I suppose if you paid well enough, you could find bodies to fill the roles using native labor. The funny thing is that this is a prototypical example of a competitive advantage and free trade (in this case, of labor) would make everyone better off. Of course, Republicans only care about free trade when it helps serves their preferred interest groups. In this case, that includes AgriBusiness, but there is the slight complication that they have used migrants from Latin America as a scapegoat for far too long that they are stuck there.

The people coming to fill the roles as laborers from Mexico and Central America are the lowest strata of Latin American society - the campesinos, literally peasants. Many are illiterate, and a lot don't even speak Spanish, let alone English, but they sure as hell can pick crops. They and their family members have been doing back-breaking labor for generations uninterrupted. They grow up hauling giant loads of coffee/beans/banans, usually from some rich local landowner, or perhaps from their own humble cosechas. Most rural Americans today cannot fill these roles and be as productive. No way. Farms have pretty much disappeared, and the biggest difference between your typical rural American and your typical city-dweller is not so much in their propensity for farm labor as other cultural distinctions.

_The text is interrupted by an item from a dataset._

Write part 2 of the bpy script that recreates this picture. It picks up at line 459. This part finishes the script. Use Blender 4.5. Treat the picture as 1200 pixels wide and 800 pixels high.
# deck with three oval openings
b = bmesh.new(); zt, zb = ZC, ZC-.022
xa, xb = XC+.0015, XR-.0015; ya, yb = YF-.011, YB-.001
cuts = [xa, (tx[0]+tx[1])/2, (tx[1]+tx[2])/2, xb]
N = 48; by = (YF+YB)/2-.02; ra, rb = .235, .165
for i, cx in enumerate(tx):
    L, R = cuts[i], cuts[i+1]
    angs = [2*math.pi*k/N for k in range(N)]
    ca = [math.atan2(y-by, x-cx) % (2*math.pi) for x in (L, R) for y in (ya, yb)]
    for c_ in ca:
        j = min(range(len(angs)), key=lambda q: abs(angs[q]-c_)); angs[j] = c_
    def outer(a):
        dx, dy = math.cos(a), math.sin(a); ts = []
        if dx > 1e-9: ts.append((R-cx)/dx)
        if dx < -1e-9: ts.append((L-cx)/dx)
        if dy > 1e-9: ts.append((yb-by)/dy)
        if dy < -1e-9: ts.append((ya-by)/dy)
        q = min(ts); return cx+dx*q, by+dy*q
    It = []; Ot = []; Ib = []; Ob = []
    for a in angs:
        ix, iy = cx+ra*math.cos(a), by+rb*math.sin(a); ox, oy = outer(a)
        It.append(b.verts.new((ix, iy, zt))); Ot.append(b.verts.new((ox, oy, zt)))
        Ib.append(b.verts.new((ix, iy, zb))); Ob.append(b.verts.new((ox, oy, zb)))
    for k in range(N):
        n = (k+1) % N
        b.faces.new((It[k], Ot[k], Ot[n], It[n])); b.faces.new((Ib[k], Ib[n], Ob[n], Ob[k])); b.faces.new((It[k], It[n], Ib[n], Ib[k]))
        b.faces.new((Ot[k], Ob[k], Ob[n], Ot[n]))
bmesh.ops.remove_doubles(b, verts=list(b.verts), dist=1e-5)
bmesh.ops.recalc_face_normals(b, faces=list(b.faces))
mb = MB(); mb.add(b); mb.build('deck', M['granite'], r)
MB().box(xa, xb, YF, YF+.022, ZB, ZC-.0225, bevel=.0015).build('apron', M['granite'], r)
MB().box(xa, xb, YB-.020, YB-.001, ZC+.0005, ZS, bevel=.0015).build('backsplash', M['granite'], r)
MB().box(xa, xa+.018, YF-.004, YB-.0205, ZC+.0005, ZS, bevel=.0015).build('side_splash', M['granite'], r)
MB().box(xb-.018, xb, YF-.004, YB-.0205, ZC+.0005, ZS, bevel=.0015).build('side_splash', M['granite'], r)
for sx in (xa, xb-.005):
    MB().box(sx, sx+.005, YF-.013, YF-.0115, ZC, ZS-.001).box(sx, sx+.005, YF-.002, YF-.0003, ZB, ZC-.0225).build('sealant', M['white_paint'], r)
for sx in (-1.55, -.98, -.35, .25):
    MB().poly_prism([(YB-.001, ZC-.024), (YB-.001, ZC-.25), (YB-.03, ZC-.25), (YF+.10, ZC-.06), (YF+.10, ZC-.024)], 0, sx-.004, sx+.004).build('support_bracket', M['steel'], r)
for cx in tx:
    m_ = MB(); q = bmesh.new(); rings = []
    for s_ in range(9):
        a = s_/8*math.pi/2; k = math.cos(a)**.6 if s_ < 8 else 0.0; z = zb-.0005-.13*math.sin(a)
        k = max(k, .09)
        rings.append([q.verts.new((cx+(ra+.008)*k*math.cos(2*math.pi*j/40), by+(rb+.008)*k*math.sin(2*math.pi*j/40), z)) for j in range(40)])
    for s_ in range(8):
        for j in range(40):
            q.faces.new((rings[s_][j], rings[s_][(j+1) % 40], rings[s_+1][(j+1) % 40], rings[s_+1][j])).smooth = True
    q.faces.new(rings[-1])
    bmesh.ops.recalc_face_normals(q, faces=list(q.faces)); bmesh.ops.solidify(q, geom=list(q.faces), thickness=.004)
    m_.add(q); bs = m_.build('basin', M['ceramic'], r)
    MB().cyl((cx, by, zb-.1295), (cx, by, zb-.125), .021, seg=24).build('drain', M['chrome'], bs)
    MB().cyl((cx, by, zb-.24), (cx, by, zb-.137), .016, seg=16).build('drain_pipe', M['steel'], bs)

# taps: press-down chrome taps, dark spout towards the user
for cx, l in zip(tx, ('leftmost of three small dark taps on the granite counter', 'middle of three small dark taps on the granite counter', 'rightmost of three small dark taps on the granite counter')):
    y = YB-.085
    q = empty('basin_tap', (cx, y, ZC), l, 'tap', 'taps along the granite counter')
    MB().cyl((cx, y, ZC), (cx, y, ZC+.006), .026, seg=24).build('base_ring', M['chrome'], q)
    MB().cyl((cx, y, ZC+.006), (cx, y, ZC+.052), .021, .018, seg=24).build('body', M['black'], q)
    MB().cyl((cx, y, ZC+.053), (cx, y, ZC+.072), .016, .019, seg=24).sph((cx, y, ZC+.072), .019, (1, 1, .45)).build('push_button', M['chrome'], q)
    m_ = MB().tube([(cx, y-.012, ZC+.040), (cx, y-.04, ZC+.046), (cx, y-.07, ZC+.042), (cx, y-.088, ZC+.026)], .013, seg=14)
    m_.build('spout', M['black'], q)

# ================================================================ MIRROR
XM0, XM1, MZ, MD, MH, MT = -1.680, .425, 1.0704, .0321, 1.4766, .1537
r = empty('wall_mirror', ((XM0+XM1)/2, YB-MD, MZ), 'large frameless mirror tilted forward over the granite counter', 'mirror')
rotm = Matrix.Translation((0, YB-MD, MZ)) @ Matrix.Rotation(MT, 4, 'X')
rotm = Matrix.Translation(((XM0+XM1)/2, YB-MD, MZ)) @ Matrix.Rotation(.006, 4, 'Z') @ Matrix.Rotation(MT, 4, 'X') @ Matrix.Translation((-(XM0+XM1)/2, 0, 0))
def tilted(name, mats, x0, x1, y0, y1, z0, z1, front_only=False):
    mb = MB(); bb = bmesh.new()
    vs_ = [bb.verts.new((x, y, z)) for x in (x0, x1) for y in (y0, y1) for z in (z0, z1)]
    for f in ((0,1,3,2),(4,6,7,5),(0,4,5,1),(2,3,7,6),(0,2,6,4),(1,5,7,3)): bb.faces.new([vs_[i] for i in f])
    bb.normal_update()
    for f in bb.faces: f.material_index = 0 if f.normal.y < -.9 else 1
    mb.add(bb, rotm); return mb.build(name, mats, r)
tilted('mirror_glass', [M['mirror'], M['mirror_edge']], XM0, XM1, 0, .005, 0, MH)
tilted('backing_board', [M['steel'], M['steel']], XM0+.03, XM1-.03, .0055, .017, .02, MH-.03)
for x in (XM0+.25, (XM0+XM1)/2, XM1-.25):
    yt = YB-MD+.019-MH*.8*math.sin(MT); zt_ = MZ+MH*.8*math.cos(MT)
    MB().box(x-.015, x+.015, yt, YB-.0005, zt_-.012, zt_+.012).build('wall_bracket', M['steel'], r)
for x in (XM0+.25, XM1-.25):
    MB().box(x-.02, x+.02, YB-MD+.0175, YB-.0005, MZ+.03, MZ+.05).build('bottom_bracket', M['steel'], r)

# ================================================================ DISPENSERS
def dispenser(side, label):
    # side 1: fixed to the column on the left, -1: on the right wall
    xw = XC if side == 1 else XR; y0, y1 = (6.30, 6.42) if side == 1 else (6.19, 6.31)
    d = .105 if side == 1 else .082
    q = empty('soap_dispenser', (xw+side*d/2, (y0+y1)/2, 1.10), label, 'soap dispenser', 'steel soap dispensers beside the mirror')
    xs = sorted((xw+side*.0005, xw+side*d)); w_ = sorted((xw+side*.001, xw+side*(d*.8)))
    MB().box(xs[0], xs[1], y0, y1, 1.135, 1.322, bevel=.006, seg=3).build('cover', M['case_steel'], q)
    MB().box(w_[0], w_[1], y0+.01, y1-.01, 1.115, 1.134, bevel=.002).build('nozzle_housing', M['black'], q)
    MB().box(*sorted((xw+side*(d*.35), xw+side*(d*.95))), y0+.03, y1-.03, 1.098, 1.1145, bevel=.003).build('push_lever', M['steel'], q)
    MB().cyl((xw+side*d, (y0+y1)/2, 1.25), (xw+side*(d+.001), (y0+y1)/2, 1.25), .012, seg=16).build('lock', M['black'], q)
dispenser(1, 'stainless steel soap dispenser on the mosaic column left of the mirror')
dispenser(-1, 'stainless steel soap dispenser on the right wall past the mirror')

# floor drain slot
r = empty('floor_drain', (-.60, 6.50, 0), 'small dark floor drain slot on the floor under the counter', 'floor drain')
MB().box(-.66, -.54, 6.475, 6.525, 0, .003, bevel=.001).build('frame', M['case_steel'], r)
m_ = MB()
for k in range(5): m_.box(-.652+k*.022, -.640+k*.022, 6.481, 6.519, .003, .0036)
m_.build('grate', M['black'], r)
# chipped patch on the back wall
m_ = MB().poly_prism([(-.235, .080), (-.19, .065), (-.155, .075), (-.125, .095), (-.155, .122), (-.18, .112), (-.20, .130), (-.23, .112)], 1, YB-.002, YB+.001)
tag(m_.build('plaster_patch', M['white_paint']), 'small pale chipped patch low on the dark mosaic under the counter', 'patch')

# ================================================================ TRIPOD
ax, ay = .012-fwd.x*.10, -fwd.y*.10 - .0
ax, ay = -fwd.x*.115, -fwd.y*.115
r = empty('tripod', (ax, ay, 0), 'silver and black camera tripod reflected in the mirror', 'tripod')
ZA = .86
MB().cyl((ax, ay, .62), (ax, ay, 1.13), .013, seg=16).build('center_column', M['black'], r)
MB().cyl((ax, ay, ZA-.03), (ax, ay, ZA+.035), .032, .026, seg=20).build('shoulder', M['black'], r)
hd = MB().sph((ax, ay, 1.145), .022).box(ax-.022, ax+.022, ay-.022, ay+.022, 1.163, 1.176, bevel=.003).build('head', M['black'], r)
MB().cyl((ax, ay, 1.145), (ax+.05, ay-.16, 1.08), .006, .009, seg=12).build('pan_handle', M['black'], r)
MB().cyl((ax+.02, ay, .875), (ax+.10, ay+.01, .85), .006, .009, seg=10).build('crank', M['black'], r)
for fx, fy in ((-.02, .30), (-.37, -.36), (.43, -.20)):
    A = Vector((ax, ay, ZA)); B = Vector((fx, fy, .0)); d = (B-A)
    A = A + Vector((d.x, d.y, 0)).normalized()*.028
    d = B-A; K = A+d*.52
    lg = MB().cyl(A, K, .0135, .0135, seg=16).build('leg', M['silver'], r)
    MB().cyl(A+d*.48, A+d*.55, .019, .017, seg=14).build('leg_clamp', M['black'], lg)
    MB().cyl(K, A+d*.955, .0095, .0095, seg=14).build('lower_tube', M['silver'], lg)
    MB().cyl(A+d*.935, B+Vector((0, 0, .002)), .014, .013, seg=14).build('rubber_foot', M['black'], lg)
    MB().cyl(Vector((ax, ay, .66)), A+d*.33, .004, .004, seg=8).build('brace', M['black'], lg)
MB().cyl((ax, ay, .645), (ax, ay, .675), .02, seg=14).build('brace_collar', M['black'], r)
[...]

And the funny thing is, being a guest-worker is likely the ideal situation for them. These people exist, you meet them on flights to Central America. Total campesinos, who speak Spanish with a thick accent. They would rather not live in the USA permanently. Why would they? It's a totally alien culture. Hell, city-living in Mexico/Guatemala/etc is totally alien. They want to come and pick crops, work which they know and know well, make a good bundle of money (relative to what they are used to), and take that money back to their aldea and live. That should suit Americans just fine. They get cheap, effective farm labor and the laborers go home when it's no longer harvest time. It's a win-win.